• _Objective_: Scan the lines below for "objects"; report the number of lines that contain it, and only that.

——————

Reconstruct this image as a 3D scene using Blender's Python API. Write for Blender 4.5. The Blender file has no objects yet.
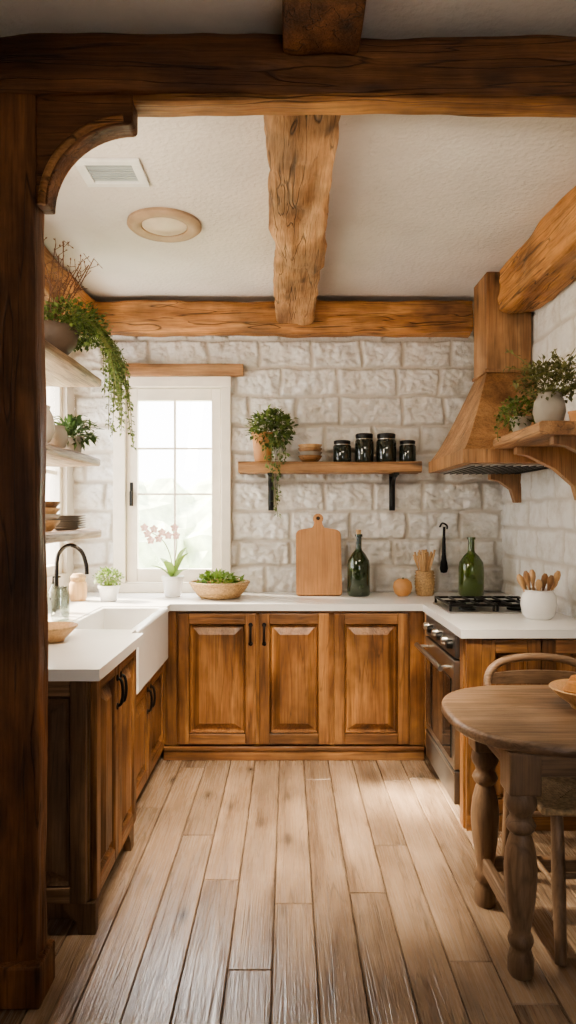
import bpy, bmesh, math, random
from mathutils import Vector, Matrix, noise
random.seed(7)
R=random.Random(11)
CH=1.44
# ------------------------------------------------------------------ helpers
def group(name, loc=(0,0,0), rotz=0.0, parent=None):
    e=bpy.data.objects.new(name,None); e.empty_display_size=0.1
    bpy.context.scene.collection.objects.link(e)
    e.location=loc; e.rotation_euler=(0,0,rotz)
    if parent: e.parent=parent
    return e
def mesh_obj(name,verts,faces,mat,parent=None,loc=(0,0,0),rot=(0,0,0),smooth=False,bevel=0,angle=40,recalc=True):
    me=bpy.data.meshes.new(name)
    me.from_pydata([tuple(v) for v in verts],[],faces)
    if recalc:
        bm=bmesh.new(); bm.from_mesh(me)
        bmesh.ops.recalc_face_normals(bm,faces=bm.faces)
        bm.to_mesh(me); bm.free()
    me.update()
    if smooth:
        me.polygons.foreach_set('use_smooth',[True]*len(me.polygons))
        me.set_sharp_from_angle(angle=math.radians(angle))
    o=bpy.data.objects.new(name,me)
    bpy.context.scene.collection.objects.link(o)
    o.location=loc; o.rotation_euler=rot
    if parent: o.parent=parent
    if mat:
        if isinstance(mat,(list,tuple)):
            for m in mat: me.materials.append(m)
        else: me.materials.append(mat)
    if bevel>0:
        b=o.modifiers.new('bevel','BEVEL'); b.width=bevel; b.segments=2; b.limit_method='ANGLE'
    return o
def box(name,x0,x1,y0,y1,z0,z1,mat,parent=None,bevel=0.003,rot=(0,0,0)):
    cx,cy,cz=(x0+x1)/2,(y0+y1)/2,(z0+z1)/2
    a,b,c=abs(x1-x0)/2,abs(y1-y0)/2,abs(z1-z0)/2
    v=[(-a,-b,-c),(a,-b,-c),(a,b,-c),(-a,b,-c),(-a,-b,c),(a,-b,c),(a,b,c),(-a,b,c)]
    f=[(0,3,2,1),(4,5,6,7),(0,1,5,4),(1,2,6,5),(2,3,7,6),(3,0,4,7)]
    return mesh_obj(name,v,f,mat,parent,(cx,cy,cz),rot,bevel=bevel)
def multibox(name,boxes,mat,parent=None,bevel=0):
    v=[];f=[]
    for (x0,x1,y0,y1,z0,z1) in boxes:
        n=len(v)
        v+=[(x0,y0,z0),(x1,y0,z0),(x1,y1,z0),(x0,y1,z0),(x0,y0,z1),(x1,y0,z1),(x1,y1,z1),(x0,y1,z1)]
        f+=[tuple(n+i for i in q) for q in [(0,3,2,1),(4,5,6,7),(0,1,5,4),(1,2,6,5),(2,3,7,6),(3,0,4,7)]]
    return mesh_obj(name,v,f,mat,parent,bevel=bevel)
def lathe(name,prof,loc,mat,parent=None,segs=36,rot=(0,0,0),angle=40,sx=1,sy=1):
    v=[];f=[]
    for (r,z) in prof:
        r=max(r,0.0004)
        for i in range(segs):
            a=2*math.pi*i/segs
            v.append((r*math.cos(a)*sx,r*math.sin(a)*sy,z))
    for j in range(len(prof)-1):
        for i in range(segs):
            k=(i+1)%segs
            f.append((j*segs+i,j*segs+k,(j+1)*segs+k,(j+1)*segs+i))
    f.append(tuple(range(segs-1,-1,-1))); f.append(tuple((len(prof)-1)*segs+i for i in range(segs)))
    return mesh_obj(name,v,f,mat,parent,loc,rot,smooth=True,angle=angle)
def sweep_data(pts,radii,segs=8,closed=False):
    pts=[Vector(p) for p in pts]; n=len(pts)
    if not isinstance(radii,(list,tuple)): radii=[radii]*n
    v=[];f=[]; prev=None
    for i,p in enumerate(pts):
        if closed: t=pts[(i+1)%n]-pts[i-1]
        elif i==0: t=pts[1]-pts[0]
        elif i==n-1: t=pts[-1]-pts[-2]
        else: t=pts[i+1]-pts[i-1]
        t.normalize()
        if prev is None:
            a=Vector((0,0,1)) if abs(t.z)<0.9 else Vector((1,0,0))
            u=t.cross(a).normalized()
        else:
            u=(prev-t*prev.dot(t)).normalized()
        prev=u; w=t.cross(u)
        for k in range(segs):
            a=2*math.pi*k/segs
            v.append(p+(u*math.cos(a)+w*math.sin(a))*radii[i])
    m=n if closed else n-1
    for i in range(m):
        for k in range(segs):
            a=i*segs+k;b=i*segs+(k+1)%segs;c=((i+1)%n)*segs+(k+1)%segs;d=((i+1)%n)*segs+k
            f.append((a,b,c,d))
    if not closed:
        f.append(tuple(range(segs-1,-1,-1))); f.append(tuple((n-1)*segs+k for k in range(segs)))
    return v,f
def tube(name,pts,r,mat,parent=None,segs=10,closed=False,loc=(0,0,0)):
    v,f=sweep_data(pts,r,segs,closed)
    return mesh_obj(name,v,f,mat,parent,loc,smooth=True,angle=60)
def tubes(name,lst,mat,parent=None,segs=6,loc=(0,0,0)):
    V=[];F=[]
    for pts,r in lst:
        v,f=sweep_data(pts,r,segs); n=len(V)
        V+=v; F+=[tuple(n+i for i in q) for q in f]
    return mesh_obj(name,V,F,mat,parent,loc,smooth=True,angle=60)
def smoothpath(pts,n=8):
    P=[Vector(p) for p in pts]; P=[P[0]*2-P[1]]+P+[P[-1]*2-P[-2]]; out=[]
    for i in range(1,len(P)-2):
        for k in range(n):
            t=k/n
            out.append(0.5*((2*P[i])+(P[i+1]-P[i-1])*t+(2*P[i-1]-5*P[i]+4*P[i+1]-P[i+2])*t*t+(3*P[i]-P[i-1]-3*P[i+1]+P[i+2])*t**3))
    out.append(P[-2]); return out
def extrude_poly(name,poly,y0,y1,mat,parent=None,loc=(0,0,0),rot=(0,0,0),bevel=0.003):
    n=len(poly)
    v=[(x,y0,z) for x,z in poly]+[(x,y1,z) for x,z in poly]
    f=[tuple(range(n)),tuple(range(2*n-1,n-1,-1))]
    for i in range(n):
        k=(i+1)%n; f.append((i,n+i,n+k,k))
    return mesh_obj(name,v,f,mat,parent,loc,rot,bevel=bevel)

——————

• _Response to this task_: 5